LAUSR

In his remarkable paper Formalism 64 , Robinson defends his eponymous position concerning the foundations of mathematics, as follows: (i) Any mention of infinite totalities is literally meaningless. (ii) We should act as if infinite totalities really existed. Being the originator of Nonstandard Analysis , it stands to reason that Robinson would have often been faced with the opposing position that ‘some infinite totalities are more meaningful than others’, the textbook example being that of infinitesimals (versus less controversial infinite totalities). For instance, Bishop and Connes have made such claims regarding infinitesimals, and Nonstandard Analysis in general, going as far as calling the latter respectively a debasement of meaning and virtual , while accepting as meaningful other infinite totalities and the associated mathematical framework. We shall study the critique of Nonstandard Analysis by Bishop and Connes, and observe that these authors equate ‘meaning’ and ‘computational content’, though their interpretations of said content vary.
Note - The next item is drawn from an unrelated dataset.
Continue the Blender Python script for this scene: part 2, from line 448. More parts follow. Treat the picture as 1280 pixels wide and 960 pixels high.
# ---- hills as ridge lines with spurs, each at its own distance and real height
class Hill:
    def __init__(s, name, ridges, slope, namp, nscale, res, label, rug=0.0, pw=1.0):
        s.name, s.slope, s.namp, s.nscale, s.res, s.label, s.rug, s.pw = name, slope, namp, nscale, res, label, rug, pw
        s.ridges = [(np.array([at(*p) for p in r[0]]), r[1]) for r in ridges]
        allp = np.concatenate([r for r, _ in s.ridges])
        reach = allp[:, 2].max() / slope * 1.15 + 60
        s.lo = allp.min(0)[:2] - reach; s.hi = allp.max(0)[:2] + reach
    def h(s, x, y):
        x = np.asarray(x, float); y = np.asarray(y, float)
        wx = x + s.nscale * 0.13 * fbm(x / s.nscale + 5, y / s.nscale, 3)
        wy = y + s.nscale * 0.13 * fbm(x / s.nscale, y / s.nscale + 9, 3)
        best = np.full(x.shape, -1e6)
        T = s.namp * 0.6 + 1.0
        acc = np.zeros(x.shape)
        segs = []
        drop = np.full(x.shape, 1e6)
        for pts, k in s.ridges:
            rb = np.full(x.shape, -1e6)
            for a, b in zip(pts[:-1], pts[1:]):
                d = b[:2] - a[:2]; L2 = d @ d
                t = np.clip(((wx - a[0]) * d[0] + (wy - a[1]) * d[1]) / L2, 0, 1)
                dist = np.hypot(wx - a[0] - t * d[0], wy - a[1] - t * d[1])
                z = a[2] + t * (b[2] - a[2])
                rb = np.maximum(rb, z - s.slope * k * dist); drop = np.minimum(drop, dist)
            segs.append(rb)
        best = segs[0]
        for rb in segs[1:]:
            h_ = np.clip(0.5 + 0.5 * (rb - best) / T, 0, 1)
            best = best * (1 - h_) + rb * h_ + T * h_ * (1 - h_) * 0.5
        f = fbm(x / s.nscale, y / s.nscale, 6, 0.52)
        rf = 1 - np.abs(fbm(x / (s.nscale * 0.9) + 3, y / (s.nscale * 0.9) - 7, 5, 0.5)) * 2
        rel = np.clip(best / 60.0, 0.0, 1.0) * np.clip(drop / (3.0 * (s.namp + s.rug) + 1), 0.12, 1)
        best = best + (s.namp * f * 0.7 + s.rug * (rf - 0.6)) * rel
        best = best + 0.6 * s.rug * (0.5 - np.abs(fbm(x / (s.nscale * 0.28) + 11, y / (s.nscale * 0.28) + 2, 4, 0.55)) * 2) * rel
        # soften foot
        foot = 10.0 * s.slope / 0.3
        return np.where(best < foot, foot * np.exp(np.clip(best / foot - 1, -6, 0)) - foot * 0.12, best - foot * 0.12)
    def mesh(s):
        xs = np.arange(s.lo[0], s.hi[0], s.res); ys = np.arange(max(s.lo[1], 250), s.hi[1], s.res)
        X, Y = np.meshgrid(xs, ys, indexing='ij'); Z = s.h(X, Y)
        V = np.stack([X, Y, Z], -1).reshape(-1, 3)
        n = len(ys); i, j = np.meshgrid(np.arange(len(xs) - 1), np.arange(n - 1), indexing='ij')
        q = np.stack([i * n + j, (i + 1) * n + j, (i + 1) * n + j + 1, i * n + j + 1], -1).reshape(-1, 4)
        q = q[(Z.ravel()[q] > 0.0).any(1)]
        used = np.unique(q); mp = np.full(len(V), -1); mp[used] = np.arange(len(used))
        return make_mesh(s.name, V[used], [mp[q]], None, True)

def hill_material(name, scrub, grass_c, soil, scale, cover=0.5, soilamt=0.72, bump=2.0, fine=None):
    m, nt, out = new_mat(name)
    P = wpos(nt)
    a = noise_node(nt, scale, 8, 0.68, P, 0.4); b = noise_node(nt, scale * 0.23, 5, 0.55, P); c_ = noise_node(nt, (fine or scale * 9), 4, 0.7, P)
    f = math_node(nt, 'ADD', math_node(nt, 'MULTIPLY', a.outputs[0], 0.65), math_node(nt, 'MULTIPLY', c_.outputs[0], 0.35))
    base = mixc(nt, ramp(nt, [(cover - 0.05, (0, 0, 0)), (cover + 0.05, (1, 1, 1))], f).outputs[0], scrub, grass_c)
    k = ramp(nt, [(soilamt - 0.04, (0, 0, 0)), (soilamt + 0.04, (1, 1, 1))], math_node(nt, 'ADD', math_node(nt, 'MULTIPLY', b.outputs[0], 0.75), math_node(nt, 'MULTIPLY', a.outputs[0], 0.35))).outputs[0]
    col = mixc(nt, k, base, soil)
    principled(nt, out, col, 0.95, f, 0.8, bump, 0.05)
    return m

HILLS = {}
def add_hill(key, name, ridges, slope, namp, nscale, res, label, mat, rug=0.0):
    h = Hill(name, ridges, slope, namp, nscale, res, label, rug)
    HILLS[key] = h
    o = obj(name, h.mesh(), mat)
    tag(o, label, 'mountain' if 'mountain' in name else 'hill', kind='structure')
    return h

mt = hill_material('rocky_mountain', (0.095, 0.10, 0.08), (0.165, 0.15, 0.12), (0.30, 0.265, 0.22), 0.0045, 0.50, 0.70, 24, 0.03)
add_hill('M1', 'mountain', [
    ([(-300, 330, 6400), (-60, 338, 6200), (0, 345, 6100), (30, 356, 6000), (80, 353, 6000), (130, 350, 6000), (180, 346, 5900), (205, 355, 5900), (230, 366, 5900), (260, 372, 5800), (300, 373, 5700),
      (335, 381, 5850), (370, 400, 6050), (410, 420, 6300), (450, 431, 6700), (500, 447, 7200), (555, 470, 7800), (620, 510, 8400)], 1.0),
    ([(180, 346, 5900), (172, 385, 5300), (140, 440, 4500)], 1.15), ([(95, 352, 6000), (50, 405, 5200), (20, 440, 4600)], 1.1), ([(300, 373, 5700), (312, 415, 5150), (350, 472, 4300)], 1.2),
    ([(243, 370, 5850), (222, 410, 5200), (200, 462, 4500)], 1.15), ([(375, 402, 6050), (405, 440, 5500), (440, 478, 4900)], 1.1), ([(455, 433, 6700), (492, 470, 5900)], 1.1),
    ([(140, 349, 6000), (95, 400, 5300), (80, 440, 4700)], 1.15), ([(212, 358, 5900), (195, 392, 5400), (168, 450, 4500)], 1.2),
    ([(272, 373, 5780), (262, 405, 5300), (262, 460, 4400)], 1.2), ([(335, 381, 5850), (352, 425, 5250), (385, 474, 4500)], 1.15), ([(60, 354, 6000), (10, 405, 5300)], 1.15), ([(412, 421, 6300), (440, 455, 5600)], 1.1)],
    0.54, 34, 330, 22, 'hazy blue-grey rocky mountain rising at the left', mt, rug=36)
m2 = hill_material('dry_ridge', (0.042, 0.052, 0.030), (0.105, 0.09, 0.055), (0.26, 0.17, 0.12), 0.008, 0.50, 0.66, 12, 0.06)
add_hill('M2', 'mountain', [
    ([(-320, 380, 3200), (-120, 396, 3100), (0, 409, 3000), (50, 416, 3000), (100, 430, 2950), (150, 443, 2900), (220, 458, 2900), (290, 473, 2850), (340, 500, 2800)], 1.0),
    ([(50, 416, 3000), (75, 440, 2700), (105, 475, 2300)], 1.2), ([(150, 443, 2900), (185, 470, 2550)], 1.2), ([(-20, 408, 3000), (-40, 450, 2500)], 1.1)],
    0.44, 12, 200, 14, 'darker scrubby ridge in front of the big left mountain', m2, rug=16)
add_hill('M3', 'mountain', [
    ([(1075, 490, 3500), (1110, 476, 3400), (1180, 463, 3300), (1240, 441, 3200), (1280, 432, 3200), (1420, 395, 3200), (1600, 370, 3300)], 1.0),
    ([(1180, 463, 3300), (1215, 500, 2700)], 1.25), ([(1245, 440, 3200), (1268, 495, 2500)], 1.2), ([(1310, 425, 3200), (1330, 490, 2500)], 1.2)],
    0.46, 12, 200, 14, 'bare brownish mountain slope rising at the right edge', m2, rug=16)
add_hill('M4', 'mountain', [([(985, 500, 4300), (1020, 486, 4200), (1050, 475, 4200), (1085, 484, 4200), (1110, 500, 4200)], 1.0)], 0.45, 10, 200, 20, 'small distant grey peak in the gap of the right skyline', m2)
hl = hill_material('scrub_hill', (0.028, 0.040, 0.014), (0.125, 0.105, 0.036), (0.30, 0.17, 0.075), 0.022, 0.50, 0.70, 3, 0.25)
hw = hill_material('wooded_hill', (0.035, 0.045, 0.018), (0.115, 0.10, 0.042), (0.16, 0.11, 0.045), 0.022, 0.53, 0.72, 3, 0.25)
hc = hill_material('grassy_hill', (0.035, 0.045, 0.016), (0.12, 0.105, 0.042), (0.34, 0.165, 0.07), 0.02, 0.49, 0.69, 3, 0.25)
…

As we will see, Bishop and Connes claim that the presence of ideal objects (in particular infinitesimals) in Nonstandard Analysis yields the absence of meaning (i.e. computational content). We will debunk the Bishop–Connes critique by establishing the contrary, namely that the presence of ideal objects (in particular infinitesimals) in Nonstandard Analysis yields the ubiquitous presence of computational content. In particular, infinitesimals provide an elegant shorthand for expressing computational content. To this end, we introduce a direct translation between a large class of theorems of Nonstandard Analysis and theorems rich in computational content (not involving Nonstandard Analysis), similar to the ‘reversals’ from the foundational program Reverse Mathematics . The latter also plays an important role in gauging the scope of this translation.